Guy's humility extends far beyond his comparative Hall of Fame credentials. Though no lesser figure than Robert Cray recently called him the "serious link between the blues and rock 'n' roll in the '60s," Guy is quick to credit his own heroes for any lasting mark he has made.

"I'm just a student of the giants of blues who deserve all the credit in the world for inventing it," Guy said. "Every award I get I accept in their honor, because if they were living I would have gone straight to them and said, 'This is not mine; this is yours.' Because I learned everything I know from those great musicians."

However bashful Guy might be about his own legacy, he recognizes the contributions he continues to make as a lasting link to some of the bluesmen who came before.

"I went to sleep and they passed on and they left a heavy load on my shoulders," he said. "To me, I'm just here to tell you what it was like being around them."

For example, Guy is one of the few guys left who can tell stories about Howlin' Wolf's uniquely gravelly voice.

"You might hear his record and think he was just false voicin', but when he was talking he sounded just like he was singing," Guy said. "His voice was natural."

As much as Guy is focused on the past, he is also keeping an eye to the future. After issuing an expanded version of his 1991 Grammy Award-winning "comeback" album, "Damn Right, I've Got the Blues," in March, he has finished up a set of new tunes for a disc slated for a possible fall or winter release.

But after more than five decades in the music business, Guy knows not to expect his songs to receive significant airplay, especially in today's blues-deprived mainstream music setting.

"I'm not asking them to play the blues as much as they do everybody else. Just play it once in a while," Guy said. "I don't know what we did to be treated like this."

Blues' lack of exposure, Guy said, hurts its chances of appealing to future generations of hopeful musicians.

"When we learned how to play guitar -- me, Muddy and all those older guys -- we played for the love of music," Guy said. "The young generation of people now are saying, 'Well, if I'm gonna play, I'm gonna get rich.'

"So they're not gonna come in here and say, 'I want to be like Buddy Guy or Muddy Waters or Howlin' Wolf.
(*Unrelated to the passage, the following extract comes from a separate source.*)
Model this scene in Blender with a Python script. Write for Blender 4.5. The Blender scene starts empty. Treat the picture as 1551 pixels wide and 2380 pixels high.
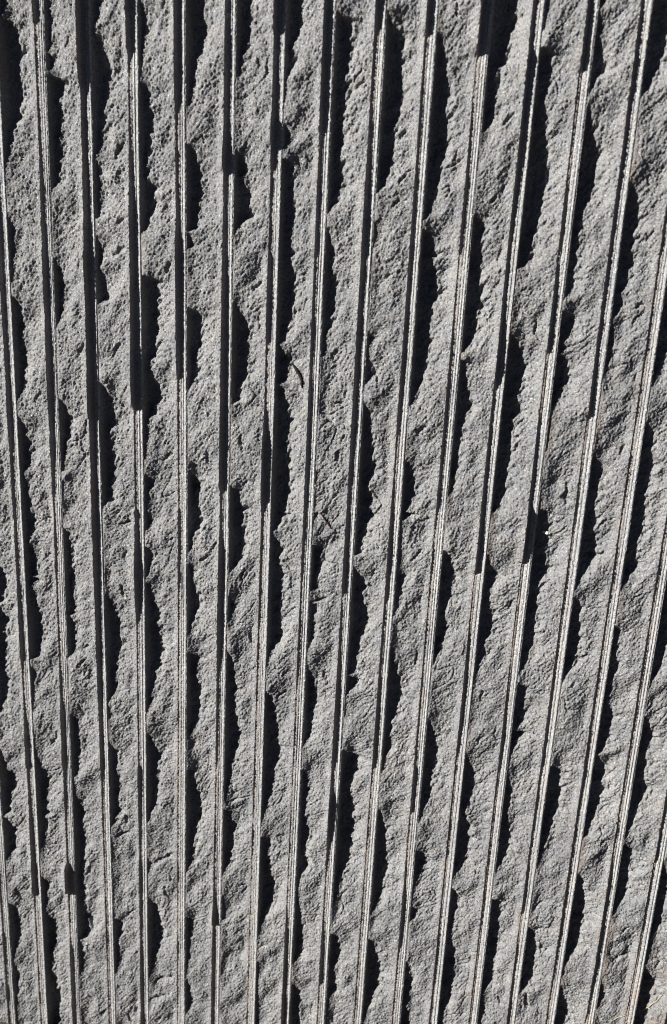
import bpy, math, random
import numpy as np
from mathutils import Matrix, Vector, Euler

scene = bpy.context.scene
C = scene.collection
P = 0.02            # metres between two saw cuts
GROUND_V = -20.86   # the slab stands on the ground here (in saw-cut pitches)
def world(u, v, z):
    """u across the face, v up the face, z out of the face, in pitches -> metres"""
    return (u * P, -z * P, (v - GROUND_V) * P)

# ------------------------------------------------------------------ camera
CAM_ROT = (math.radians(-15.0716 * 57.29578 / 57.3), math.radians(5.43149 * 57.29578 / 57.3), math.radians(4.47204 * 57.29578 / 57.3))
CAM_U, CAM_V, CAM_Z = 9.42883, 0.0, 17.64716
W0, H0, F0 = 1551.0, 2380.0, 1870.0
def mrot(a, b, c):
    ca, sa, cb, sb, cc, sc = np.cos(a), np.sin(a), np.cos(b), np.sin(b), np.cos(c), np.sin(c)
    Rx = np.array([[1, 0, 0], [0, ca, -sa], [0, sa, ca]])
    Ry = np.array([[cb, 0, sb], [0, 1, 0], [-sb, 0, cb]])
    Rz = np.array([[cc, -sc, 0], [sc, cc, 0], [0, 0, 1]])
    return Rx @ Ry @ Rz
RC = mrot(*CAM_ROT)
cam_d = bpy.data.cameras.new("camera")
cam = bpy.data.objects.new("camera", cam_d); C.objects.link(cam)
A = np.array([[1, 0, 0], [0, 0, -1], [0, 1, 0]])      # (u,v,z) axes -> world axes
RW = A @ RC
m = Matrix([list(r) for r in RW]).to_4x4()
m.translation = Vector(world(CAM_U, CAM_V, CAM_Z))
cam.matrix_world = m
cam_d.sensor_fit = 'VERTICAL'; cam_d.sensor_height = 24.0; cam_d.lens = 24.0 * F0 / H0
cam_d.clip_start = 0.01; cam_d.clip_end = 60.0
cam_d.dof.use_dof = True
cam_d.dof.focus_distance = 0.375; cam_d.dof.aperture_fstop = 6.8
scene.camera = cam

# ------------------------------------------------------------------ light
SUN_T = 0.62                      # height lost per unit travelled across the ribs
PSI = math.radians(28)            # how far above the horizontal (in the face) the sun stands
TE = SUN_T * math.cos(PSI); EL = math.atan(TE)
to_sun = Vector((-math.cos(EL) * math.cos(PSI), -math.sin(EL), math.cos(EL) * math.sin(PSI)))
sun_d = bpy.data.lights.new("sun", 'SUN'); sun_d.energy = 5.0; sun_d.angle = math.radians(0.53)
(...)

They're saying, 'I want to be like Ludacris or Britney Spears,' someone whose face is on television all day, every day."

Mostly, though, Guy doesn't stress about such matters. At the moment he's trying to shake a pesky sore throat (don't worry, he's never missed a gig in his life), stay in good health and extend his performing career as long as possible.

It's just another way to honor his fallen blues idols.

"I've got to follow my teachers," Guy said. "All of them played until they dropped, so I guess I'm gonna wind up doing the same thing. I don't know nothin' else to do."